なぜ映画批評家になったのか訊かれて、ミッチはそう答えます。ことあるごとに古い映画のウンチクを開陳するミッチは、わかりやすく言えば“おたく”です。しかも筋金入りの。もともと引きこもり気味のミッチでしたが、最愛の妻を病気で亡くして以来、その傾向は酷くなる一方。心配した新聞社の担当者に、保養地の記事を書くようにすすめられます。そしてコネチカット州ビッグシスター島で生活することになるのです。そこは美しいけれど、ある一族の関係者で占められた、閉鎖的な土地でした。ミッチは引っ越して早々、奇妙な出来事に次々と遭遇。挙句の果てには、園芸をはじめようとして死体を掘り出してしまいます。

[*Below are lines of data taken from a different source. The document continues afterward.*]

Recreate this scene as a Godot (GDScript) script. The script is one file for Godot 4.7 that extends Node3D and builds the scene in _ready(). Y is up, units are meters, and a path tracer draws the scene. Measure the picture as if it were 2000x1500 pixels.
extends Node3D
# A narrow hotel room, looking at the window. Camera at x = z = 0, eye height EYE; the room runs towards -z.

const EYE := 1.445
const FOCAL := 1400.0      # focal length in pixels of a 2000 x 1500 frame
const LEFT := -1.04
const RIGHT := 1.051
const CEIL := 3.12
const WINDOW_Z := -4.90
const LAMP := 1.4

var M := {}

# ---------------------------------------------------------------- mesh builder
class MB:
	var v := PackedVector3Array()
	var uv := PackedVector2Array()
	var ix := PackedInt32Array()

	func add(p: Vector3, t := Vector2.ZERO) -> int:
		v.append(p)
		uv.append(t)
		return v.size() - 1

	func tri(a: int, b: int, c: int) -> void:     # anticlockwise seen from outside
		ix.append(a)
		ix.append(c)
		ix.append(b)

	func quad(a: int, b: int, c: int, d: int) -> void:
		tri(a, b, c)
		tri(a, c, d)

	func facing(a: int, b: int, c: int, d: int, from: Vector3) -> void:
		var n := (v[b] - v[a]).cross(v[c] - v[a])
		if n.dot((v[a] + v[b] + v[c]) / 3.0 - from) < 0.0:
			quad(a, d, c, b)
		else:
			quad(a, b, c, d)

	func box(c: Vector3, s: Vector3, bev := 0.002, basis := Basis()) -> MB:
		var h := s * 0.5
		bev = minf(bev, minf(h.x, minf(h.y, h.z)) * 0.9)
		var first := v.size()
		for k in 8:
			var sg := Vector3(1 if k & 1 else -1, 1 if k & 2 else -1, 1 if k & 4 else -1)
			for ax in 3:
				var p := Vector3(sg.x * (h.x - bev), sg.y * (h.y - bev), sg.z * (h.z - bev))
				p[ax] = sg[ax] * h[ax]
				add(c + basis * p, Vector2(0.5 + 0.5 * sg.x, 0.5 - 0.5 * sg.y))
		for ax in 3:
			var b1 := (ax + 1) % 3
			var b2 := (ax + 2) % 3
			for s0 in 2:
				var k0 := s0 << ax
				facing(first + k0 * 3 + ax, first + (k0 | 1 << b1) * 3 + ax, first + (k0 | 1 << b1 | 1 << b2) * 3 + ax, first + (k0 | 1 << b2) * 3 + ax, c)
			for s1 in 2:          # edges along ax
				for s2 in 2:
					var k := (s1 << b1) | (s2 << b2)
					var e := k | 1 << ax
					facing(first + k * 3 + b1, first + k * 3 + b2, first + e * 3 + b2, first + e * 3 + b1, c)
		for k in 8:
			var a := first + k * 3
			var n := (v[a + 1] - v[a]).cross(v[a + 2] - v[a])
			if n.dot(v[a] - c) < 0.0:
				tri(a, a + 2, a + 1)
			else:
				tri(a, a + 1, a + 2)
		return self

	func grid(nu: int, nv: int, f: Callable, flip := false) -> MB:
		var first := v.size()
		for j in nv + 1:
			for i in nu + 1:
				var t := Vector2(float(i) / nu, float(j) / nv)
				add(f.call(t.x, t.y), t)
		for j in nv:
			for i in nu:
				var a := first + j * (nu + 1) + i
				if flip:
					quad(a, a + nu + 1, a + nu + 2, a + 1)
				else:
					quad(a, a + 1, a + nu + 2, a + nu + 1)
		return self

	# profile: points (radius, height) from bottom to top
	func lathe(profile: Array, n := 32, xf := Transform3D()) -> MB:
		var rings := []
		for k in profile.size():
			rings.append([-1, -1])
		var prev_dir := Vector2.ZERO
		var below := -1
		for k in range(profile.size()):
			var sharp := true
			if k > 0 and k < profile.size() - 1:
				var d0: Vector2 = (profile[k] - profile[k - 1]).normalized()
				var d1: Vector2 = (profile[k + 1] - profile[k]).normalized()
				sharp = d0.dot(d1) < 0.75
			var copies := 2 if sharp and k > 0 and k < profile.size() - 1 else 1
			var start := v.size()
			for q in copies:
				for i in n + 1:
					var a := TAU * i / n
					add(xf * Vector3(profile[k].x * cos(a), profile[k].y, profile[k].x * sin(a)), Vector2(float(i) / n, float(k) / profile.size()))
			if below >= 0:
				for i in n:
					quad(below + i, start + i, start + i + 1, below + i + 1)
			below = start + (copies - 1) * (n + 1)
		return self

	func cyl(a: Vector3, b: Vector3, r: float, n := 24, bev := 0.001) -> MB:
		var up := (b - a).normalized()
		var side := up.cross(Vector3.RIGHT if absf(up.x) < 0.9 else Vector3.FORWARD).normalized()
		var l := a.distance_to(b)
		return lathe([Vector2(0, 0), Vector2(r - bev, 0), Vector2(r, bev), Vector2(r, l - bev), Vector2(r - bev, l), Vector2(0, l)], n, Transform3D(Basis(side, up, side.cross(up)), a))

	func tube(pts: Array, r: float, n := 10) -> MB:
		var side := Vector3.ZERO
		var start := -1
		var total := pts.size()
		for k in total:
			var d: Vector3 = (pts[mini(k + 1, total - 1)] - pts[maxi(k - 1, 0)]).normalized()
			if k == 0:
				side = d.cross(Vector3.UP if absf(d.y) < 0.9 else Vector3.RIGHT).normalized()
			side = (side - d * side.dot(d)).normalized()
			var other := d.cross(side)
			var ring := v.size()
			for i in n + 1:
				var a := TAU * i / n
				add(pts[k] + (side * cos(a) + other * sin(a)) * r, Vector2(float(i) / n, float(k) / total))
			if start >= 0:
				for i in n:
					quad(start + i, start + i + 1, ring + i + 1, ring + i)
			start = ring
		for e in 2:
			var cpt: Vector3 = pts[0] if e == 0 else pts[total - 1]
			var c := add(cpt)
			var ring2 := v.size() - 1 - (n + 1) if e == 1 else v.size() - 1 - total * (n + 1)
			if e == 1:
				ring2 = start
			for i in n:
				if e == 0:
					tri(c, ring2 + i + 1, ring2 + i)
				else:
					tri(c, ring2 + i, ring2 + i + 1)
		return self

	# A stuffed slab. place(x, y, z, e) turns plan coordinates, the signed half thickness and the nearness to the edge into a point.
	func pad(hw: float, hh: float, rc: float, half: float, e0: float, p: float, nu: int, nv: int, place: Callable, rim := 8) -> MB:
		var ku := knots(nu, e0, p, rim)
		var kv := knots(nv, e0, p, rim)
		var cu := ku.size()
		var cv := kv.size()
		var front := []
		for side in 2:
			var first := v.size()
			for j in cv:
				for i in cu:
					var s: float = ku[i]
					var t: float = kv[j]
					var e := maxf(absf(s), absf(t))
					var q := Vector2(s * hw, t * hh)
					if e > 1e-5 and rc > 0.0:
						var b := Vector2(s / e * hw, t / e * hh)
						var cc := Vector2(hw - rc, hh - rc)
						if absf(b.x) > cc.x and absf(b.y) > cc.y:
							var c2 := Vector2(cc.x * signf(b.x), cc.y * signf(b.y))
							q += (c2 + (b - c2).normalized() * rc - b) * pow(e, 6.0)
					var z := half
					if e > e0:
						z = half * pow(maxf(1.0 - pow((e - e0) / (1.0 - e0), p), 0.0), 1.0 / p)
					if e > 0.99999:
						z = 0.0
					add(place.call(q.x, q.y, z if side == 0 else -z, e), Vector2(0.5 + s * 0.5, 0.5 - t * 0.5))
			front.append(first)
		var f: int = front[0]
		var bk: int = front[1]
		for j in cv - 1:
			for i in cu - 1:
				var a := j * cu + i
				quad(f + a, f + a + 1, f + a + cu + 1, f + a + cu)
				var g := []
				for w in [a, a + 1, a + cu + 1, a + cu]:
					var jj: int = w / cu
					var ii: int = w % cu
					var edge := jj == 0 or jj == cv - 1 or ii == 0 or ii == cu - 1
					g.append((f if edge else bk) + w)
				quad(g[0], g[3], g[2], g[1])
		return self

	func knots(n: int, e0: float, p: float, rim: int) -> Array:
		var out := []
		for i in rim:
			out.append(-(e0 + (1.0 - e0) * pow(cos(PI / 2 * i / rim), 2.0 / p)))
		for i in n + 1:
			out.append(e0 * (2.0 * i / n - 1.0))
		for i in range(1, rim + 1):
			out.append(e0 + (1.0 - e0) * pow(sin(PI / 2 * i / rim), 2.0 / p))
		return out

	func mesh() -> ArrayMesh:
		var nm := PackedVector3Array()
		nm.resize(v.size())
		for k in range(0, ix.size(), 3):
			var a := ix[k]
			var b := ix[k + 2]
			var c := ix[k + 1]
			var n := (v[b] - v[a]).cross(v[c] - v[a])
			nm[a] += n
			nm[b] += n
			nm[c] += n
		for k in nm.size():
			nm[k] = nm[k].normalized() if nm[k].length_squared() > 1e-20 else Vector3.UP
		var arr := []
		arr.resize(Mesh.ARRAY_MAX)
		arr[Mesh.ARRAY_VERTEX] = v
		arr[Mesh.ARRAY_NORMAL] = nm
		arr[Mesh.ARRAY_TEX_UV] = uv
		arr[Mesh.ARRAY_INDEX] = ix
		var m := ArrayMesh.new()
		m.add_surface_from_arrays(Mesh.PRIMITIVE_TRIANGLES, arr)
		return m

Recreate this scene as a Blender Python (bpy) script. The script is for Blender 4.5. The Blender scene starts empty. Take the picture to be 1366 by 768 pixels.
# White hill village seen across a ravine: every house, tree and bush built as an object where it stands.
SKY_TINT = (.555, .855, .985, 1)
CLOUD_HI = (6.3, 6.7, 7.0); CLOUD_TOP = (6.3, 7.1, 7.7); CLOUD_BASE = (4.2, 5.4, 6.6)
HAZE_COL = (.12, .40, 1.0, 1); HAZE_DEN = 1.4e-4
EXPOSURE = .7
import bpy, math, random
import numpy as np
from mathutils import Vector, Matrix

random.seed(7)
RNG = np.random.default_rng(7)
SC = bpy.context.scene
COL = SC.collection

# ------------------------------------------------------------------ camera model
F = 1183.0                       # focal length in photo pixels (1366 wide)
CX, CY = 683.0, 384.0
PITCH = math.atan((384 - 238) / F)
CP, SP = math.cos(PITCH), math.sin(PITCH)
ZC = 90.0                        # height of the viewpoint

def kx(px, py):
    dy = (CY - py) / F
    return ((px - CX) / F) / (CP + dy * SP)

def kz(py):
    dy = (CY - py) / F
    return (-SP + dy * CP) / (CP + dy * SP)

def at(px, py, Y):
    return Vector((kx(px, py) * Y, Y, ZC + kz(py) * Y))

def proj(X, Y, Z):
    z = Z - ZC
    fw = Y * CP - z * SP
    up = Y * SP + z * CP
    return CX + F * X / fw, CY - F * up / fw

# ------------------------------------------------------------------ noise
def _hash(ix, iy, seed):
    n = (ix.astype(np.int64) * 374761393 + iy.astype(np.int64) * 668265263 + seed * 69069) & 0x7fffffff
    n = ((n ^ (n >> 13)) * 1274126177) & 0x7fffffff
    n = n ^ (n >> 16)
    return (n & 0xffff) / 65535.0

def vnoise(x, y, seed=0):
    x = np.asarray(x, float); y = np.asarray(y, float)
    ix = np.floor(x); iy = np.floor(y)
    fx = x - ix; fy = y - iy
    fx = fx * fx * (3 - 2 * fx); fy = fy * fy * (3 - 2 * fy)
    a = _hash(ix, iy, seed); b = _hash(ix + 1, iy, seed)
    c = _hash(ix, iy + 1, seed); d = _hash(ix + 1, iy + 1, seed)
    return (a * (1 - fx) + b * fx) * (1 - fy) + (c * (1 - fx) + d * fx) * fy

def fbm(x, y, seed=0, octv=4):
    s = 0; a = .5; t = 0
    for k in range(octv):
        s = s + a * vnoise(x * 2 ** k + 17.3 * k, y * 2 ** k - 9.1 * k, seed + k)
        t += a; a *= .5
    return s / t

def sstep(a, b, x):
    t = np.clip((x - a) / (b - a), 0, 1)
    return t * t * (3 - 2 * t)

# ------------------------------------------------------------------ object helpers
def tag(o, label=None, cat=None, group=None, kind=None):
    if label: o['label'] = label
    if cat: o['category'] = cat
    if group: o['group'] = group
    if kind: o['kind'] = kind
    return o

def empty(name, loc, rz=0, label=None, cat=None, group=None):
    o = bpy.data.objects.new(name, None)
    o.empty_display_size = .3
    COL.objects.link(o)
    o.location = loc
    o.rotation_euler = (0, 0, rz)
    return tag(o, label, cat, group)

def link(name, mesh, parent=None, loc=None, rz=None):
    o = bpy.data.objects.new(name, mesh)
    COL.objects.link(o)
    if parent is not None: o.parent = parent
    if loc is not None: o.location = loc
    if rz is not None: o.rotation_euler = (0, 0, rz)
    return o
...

その死体の捜査を担当することになったデズは、数少ない黒人の女性警部補。警察という組織ではマイノリティ。成果をあげられなければ引きずり下ろされるという緊張感のなかで、孤軍奮闘しています。彼女は大の猫好き。助けた野良猫たちの里親探しのためなら、嫌いな同僚にも愛想をふりまきます。モテるけど男よりも猫が好き。仕事がデキて、美人。わかりやすく言うと“負け犬”キャラ?

事件の真相はいや~な感じだし、ミステリー部分に新鮮味はないのですが、ミッチとデズの会話が楽しく、可愛い猫にも和まされながら、ケレン味たっぷりのストーリー展開に乗せられ、いつの間にか読み終わってました。